Here is the Dijkstra's Algorithm for finding shortest path:
for each vertex v
distance[v] = Infinity
previous[v] = null
explored[v] = false
distance[s] = 0 // s is the source
repeat N times
let v be unexplored vertex with smallest distance
explored[v] = true
for every u: unexplored neighbor(v)
d = distance[v] + weight[v,u]
if d < distance[u]
distance[u] = d
previous[u] = v
Exercise Analyze the complexity of SPF algorithm (use Big-Oh notation).
Solution
for each vertex v // O(N)
distance[v] = Infinity // O(1)
previous[v] = null // O(1)
explored[v] = false // O(1)
distance[s] = 0 // O(1)
repeat N times // O(N)
let v be unexplored vertex with smallest distance // O(?)
explored[v] = true // O(1)
for every u: unexplored neighbor(v) // O(neighbor(v))
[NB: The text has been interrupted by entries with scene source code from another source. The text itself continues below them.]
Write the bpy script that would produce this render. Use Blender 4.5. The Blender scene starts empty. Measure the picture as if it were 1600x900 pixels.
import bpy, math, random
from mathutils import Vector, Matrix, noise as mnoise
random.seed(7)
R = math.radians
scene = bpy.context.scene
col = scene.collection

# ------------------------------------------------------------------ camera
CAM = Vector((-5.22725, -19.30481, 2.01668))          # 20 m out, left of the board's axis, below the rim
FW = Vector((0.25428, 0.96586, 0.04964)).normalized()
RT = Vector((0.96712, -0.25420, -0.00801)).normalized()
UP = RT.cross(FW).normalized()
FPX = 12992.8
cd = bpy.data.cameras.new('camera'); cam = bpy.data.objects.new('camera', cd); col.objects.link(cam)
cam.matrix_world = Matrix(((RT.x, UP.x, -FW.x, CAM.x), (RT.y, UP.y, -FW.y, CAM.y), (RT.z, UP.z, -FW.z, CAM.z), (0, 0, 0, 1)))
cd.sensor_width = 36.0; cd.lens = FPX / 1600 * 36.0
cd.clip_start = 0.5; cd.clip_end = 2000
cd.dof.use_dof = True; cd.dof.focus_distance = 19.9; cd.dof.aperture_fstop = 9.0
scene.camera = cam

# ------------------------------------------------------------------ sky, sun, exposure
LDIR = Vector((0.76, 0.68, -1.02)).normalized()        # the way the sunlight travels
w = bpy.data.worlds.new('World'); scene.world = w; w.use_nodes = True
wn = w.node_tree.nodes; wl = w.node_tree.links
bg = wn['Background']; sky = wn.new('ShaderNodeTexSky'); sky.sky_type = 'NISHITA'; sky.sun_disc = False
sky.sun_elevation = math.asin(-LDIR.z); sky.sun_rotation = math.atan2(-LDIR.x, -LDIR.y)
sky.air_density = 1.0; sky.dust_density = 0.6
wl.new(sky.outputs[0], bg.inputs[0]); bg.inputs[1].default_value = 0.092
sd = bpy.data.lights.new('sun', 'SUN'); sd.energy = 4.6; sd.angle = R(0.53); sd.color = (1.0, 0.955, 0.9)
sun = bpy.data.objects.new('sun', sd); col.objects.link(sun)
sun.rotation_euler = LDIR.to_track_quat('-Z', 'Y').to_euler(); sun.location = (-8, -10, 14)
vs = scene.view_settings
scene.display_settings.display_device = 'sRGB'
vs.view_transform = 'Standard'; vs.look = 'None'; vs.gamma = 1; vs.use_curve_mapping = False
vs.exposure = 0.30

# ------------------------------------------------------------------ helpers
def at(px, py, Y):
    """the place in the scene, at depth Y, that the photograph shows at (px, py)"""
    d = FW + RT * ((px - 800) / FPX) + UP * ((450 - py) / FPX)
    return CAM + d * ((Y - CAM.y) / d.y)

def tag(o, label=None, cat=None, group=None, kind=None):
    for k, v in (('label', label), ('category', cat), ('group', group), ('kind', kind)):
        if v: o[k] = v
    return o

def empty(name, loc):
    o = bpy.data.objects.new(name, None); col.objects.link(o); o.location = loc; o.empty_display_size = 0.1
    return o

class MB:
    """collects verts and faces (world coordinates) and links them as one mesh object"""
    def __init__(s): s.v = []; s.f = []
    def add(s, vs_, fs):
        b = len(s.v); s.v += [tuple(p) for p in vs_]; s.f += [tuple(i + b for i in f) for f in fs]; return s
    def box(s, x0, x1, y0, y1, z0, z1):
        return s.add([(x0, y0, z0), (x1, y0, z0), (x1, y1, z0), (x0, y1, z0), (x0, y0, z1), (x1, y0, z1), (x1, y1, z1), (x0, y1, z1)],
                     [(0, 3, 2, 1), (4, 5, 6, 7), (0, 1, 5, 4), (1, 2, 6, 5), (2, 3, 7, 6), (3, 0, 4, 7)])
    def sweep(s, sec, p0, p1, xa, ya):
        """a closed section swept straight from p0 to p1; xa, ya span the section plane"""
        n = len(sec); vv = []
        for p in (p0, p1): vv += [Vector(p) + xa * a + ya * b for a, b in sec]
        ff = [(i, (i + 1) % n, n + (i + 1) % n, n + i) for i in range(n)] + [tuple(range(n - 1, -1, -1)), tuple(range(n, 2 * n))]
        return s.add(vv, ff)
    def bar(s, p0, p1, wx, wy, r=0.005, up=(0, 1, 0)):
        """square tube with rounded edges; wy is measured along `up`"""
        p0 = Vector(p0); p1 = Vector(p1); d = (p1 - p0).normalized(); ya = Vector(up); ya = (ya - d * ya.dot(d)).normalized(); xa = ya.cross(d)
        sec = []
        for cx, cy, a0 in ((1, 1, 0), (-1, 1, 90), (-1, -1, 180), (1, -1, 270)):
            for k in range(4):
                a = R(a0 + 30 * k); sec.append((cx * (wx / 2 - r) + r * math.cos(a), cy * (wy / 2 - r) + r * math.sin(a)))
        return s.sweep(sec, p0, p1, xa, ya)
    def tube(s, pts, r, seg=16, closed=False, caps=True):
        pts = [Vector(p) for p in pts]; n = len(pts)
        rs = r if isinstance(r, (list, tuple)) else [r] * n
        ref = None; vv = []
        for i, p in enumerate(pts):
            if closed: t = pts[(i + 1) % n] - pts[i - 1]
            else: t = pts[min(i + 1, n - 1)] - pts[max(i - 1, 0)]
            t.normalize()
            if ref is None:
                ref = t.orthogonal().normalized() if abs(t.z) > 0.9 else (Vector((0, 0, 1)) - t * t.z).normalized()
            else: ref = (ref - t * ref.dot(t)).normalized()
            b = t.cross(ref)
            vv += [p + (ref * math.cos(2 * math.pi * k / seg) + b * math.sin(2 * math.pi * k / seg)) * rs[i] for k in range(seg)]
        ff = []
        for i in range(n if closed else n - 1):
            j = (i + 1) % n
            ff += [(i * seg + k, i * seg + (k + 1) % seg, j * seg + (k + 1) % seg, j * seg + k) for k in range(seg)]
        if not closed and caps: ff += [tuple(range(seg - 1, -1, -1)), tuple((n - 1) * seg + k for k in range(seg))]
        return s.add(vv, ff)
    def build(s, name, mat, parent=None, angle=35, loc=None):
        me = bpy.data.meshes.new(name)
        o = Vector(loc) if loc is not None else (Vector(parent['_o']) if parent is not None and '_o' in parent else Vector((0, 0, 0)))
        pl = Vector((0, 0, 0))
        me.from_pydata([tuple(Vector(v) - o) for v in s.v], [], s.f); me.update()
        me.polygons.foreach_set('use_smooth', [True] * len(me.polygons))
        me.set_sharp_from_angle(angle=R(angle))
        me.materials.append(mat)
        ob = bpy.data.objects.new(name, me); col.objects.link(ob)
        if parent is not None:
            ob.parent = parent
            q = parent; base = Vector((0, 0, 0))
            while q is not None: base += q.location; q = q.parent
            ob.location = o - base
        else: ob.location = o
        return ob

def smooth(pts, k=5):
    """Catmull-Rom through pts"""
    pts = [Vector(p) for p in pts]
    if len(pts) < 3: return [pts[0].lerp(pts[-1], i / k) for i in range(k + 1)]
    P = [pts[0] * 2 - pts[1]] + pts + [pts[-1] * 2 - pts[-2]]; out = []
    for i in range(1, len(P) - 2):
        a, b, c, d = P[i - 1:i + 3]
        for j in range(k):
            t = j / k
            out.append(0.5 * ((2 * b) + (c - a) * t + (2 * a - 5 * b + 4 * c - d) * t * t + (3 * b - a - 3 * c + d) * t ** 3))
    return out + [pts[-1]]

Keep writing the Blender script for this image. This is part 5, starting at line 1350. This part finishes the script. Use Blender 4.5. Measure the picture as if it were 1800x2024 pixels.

d = distance[v] + weight[v,u] // O(1)
if d < distance[u] // O(1)
distance[u] = d // O(1)
drevious[u] = v // O(1)
Using incidence/adjacency list representation will make $\Omicron(\text{neighbor}(v))$ to be $\Omicron(\deg(v))$. Repeating this $N$ times will give runtime of $\Omicron(M)$ for this part of the algorithm.
Let's focus on $\Omicron(?)$:
- Finding (an unexplored) vertex with min distance is $\Omicron(N)$ if we store the "distances" in a linear data structure such as an array.
- Since the above will be repeated $N$ times, it pushes the running time of the algorithm to $\Omicron(N^2)$
- You can use a priority queue (min-heap; priority is distance) to get $\Omicron(\lg N)$ on finding (an unexplored) vertex with min distance.
- But you must also update the distances! How can you do that in Priority Queue? (This is left unanswered - you need it for HW8!)
If $\Omicron(?)$ is $\Omicron(\lg N)$ (using a [modified] priority queue), we get total running time of $\Omicron(M + N \lg N)$.